§ **What to produce**
Restate the data word for word and leave the images out.

§ **Data block**
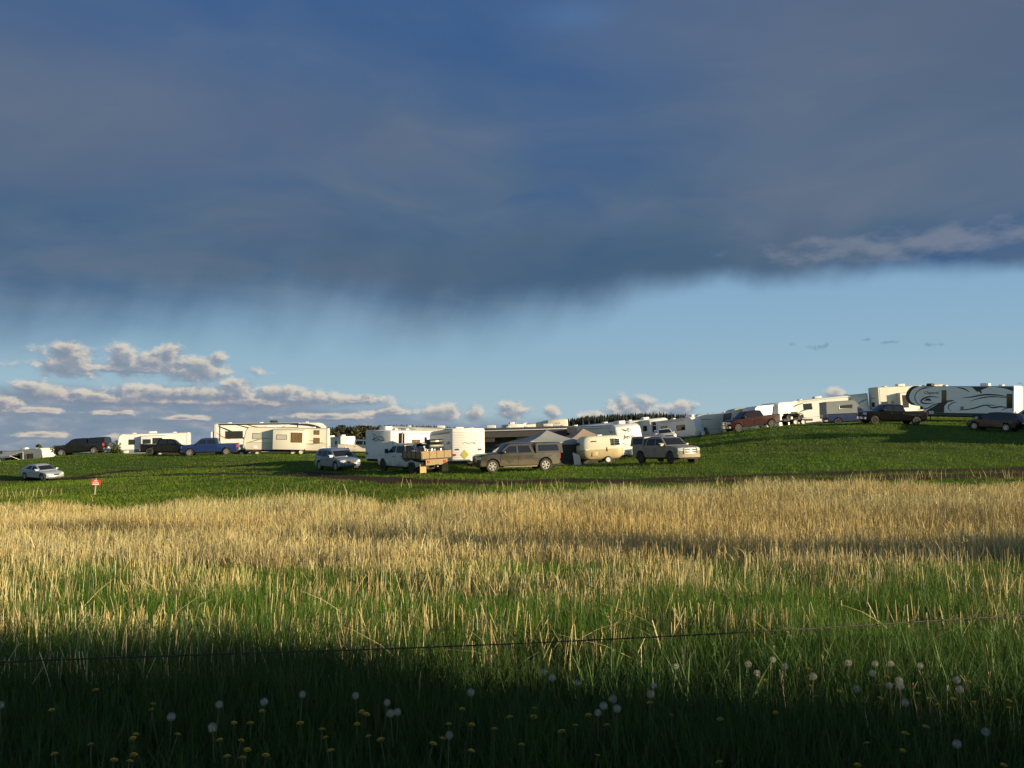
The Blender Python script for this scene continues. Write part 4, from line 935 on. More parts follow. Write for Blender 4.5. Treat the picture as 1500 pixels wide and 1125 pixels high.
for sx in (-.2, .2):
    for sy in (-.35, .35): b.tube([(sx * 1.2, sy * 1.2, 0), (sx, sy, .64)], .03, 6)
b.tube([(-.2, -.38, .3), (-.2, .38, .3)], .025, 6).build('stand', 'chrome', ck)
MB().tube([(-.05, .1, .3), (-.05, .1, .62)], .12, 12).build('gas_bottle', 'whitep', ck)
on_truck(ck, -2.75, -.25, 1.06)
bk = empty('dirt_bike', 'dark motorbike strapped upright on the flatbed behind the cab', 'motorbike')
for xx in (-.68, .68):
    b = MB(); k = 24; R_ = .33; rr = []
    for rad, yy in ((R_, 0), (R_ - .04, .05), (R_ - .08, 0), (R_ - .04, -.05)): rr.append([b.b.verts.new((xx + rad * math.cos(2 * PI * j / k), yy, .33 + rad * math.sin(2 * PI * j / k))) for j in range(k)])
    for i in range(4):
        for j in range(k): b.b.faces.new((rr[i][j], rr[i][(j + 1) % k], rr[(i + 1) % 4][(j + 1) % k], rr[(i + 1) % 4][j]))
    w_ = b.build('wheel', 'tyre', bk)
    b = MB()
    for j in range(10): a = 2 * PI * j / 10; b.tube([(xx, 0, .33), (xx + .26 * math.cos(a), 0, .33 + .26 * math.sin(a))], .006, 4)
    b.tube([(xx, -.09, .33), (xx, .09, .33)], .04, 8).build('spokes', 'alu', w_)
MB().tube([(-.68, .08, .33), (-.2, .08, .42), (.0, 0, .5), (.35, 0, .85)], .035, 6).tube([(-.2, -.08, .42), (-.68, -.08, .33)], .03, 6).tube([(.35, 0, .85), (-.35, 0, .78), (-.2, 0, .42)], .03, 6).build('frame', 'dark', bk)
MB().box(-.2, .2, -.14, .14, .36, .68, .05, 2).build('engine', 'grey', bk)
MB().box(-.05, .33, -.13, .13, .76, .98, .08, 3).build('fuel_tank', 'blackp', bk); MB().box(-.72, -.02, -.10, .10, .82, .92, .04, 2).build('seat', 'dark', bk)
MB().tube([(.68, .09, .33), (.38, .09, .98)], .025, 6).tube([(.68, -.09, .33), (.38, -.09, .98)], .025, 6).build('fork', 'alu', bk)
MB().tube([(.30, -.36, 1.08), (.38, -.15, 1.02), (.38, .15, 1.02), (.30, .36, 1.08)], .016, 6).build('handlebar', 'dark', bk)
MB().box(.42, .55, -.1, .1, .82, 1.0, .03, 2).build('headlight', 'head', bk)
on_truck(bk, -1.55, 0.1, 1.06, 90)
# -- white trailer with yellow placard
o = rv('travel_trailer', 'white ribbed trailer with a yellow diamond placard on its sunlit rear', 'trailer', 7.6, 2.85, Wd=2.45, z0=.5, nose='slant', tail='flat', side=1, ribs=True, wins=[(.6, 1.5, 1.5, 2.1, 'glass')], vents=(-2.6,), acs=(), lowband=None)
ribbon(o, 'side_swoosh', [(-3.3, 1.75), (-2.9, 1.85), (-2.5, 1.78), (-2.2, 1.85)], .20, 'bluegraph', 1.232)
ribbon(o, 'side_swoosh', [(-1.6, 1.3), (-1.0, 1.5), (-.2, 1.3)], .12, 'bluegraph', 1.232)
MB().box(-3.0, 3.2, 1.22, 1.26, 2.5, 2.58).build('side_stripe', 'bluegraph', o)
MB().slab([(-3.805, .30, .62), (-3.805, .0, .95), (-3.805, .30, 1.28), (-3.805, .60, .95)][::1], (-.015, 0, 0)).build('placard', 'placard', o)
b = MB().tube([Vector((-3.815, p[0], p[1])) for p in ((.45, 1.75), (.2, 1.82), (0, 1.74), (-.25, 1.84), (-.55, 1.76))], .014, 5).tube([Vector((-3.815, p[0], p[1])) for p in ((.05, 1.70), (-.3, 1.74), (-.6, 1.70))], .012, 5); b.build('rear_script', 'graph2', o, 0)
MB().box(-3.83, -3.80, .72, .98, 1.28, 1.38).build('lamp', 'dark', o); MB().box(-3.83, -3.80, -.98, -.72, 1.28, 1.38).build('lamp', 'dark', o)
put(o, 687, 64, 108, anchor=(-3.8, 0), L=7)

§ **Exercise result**
The Blender Python script for this scene continues. Write part 4, from line 935 on. More parts follow. Write for Blender 4.5. Treat the picture as 1500 pixels wide and 1125 pixels high.
for sx in (-.2, .2):
    for sy in (-.35, .35): b.tube([(sx * 1.2, sy * 1.2, 0), (sx, sy, .64)], .03, 6)
b.tube([(-.2, -.38, .3), (-.2, .38, .3)], .025, 6).build('stand', 'chrome', ck)
MB().tube([(-.05, .1, .3), (-.05, .1, .62)], .12, 12).build('gas_bottle', 'whitep', ck)
on_truck(ck, -2.75, -.25, 1.06)
bk = empty('dirt_bike', 'dark motorbike strapped upright on the flatbed behind the cab', 'motorbike')
for xx in (-.68, .68):
    b = MB(); k = 24; R_ = .33; rr = []
    for rad, yy in ((R_, 0), (R_ - .04, .05), (R_ - .08, 0), (R_ - .04, -.05)): rr.append([b.b.verts.new((xx + rad * math.cos(2 * PI * j / k), yy, .33 + rad * math.sin(2 * PI * j / k))) for j in range(k)])
    for i in range(4):
        for j in range(k): b.b.faces.new((rr[i][j], rr[i][(j + 1) % k], rr[(i + 1) % 4][(j + 1) % k], rr[(i + 1) % 4][j]))
    w_ = b.build('wheel', 'tyre', bk)
    b = MB()
    for j in range(10): a = 2 * PI * j / 10; b.tube([(xx, 0, .33), (xx + .26 * math.cos(a), 0, .33 + .26 * math.sin(a))], .006, 4)
    b.tube([(xx, -.09, .33), (xx, .09, .33)], .04, 8).build('spokes', 'alu', w_)
MB().tube([(-.68, .08, .33), (-.2, .08, .42), (.0, 0, .5), (.35, 0, .85)], .035, 6).tube([(-.2, -.08, .42), (-.68, -.08, .33)], .03, 6).tube([(.35, 0, .85), (-.35, 0, .78), (-.2, 0, .42)], .03, 6).build('frame', 'dark', bk)
MB().box(-.2, .2, -.14, .14, .36, .68, .05, 2).build('engine', 'grey', bk)
MB().box(-.05, .33, -.13, .13, .76, .98, .08, 3).build('fuel_tank', 'blackp', bk); MB().box(-.72, -.02, -.10, .10, .82, .92, .04, 2).build('seat', 'dark', bk)
MB().tube([(.68, .09, .33), (.38, .09, .98)], .025, 6).tube([(.68, -.09, .33), (.38, -.09, .98)], .025, 6).build('fork', 'alu', bk)
MB().tube([(.30, -.36, 1.08), (.38, -.15, 1.02), (.38, .15, 1.02), (.30, .36, 1.08)], .016, 6).build('handlebar', 'dark', bk)
MB().box(.42, .55, -.1, .1, .82, 1.0, .03, 2).build('headlight', 'head', bk)
on_truck(bk, -1.55, 0.1, 1.06, 90)
# -- white trailer with yellow placard
o = rv('travel_trailer', 'white ribbed trailer with a yellow diamond placard on its sunlit rear', 'trailer', 7.6, 2.85, Wd=2.45, z0=.5, nose='slant', tail='flat', side=1, ribs=True, wins=[(.6, 1.5, 1.5, 2.1, 'glass')], vents=(-2.6,), acs=(), lowband=None)
ribbon(o, 'side_swoosh', [(-3.3, 1.75), (-2.9, 1.85), (-2.5, 1.78), (-2.2, 1.85)], .20, 'bluegraph', 1.232)
ribbon(o, 'side_swoosh', [(-1.6, 1.3), (-1.0, 1.5), (-.2, 1.3)], .12, 'bluegraph', 1.232)
MB().box(-3.0, 3.2, 1.22, 1.26, 2.5, 2.58).build('side_stripe', 'bluegraph', o)
MB().slab([(-3.805, .30, .62), (-3.805, .0, .95), (-3.805, .30, 1.28), (-3.805, .60, .95)][::1], (-.015, 0, 0)).build('placard', 'placard', o)
b = MB().tube([Vector((-3.815, p[0], p[1])) for p in ((.45, 1.75), (.2, 1.82), (0, 1.74), (-.25, 1.84), (-.55, 1.76))], .014, 5).tube([Vector((-3.815, p[0], p[1])) for p in ((.05, 1.70), (-.3, 1.74), (-.6, 1.70))], .012, 5); b.build('rear_script', 'graph2', o, 0)
MB().box(-3.83, -3.80, .72, .98, 1.28, 1.38).build('lamp', 'dark', o); MB().box(-3.83, -3.80, -.98, -.72, 1.28, 1.38).build('lamp', 'dark', o)
put(o, 687, 64, 108, anchor=(-3.8, 0), L=7)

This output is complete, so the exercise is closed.